#### Requirement:
Write out, word for word, only the data from its first line to the line containing "-.02, .025*t*k, .03*t*k)], up=(1, 0, 0), seg=14)".
☆ ☆ ☆ ☆
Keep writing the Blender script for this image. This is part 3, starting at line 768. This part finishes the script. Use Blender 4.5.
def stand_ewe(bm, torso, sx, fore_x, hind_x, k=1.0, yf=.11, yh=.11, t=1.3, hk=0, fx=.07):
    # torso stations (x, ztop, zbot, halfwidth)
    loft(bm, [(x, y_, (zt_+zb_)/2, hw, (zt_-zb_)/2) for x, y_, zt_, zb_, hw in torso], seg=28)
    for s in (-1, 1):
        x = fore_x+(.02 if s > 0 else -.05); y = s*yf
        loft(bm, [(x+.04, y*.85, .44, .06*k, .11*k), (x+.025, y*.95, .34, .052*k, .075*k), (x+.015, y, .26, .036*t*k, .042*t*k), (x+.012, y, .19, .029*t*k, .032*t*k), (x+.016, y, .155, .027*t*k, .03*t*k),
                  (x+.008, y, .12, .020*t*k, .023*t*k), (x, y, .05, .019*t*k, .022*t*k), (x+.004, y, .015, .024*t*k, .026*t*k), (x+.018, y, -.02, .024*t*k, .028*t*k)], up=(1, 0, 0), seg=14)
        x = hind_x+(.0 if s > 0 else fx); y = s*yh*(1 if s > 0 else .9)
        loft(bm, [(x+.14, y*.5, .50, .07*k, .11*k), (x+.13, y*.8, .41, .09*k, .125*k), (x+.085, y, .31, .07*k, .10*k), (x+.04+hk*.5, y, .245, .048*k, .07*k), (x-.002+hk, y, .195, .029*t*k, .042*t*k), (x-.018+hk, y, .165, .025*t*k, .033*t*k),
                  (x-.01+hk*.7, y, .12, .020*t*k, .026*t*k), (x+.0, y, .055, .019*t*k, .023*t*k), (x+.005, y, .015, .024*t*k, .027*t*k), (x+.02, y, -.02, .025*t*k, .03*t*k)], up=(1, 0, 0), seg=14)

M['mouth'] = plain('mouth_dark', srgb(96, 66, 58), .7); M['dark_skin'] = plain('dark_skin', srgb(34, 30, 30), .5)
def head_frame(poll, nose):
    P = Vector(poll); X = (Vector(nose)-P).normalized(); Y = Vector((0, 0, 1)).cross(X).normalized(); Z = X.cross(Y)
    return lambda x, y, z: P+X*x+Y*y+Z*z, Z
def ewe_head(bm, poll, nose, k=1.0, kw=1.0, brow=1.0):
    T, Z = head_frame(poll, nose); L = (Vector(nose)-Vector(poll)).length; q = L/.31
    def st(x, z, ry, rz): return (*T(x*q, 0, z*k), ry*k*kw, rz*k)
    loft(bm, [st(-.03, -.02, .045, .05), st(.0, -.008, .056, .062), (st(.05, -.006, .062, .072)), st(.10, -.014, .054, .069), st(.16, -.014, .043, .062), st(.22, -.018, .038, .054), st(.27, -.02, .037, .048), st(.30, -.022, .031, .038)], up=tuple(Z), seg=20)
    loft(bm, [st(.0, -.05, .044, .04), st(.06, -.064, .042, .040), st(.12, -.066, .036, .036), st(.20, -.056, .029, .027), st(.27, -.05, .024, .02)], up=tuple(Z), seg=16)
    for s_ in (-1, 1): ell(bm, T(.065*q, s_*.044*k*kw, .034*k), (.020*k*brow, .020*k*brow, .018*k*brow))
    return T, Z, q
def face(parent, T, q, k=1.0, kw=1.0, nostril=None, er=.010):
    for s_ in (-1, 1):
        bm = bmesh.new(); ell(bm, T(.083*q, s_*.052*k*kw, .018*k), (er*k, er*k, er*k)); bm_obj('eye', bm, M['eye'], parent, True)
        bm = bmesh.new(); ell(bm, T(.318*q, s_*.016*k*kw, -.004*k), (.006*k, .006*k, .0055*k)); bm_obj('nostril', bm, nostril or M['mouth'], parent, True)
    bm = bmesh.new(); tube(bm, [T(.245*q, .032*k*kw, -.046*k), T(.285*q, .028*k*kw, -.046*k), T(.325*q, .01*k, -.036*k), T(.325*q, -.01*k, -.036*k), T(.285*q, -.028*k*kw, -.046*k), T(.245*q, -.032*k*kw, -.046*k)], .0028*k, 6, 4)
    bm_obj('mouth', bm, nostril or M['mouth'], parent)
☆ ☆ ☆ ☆
#### Written answer:
Keep writing the Blender script for this image. This is part 3, starting at line 768. This part finishes the script. Use Blender 4.5.
def stand_ewe(bm, torso, sx, fore_x, hind_x, k=1.0, yf=.11, yh=.11, t=1.3, hk=0, fx=.07):
    # torso stations (x, ztop, zbot, halfwidth)
    loft(bm, [(x, y_, (zt_+zb_)/2, hw, (zt_-zb_)/2) for x, y_, zt_, zb_, hw in torso], seg=28)
    for s in (-1, 1):
        x = fore_x+(.02 if s > 0 else -.05); y = s*yf
        loft(bm, [(x+.04, y*.85, .44, .06*k, .11*k), (x+.025, y*.95, .34, .052*k, .075*k), (x+.015, y, .26, .036*t*k, .042*t*k), (x+.012, y, .19, .029*t*k, .032*t*k), (x+.016, y, .155, .027*t*k, .03*t*k),
                  (x+.008, y, .12, .020*t*k, .023*t*k), (x, y, .05, .019*t*k, .022*t*k), (x+.004, y, .015, .024*t*k, .026*t*k), (x+.018, y, -.02, .024*t*k, .028*t*k)], up=(1, 0, 0), seg=14)
        x = hind_x+(.0 if s > 0 else fx); y = s*yh*(1 if s > 0 else .9)
        loft(bm, [(x+.14, y*.5, .50, .07*k, .11*k), (x+.13, y*.8, .41, .09*k, .125*k), (x+.085, y, .31, .07*k, .10*k), (x+.04+hk*.5, y, .245, .048*k, .07*k), (x-.002+hk, y, .195, .029*t*k, .042*t*k), (x-.018+hk, y, .165, .025*t*k, .033*t*k),
                  (x-.01+hk*.7, y, .12, .020*t*k, .026*t*k), (x+.0, y, .055, .019*t*k, .023*t*k), (x+.005, y, .015, .024*t*k, .027*t*k), (x+.02, y, -.02, .025*t*k, .03*t*k)], up=(1, 0, 0), seg=14)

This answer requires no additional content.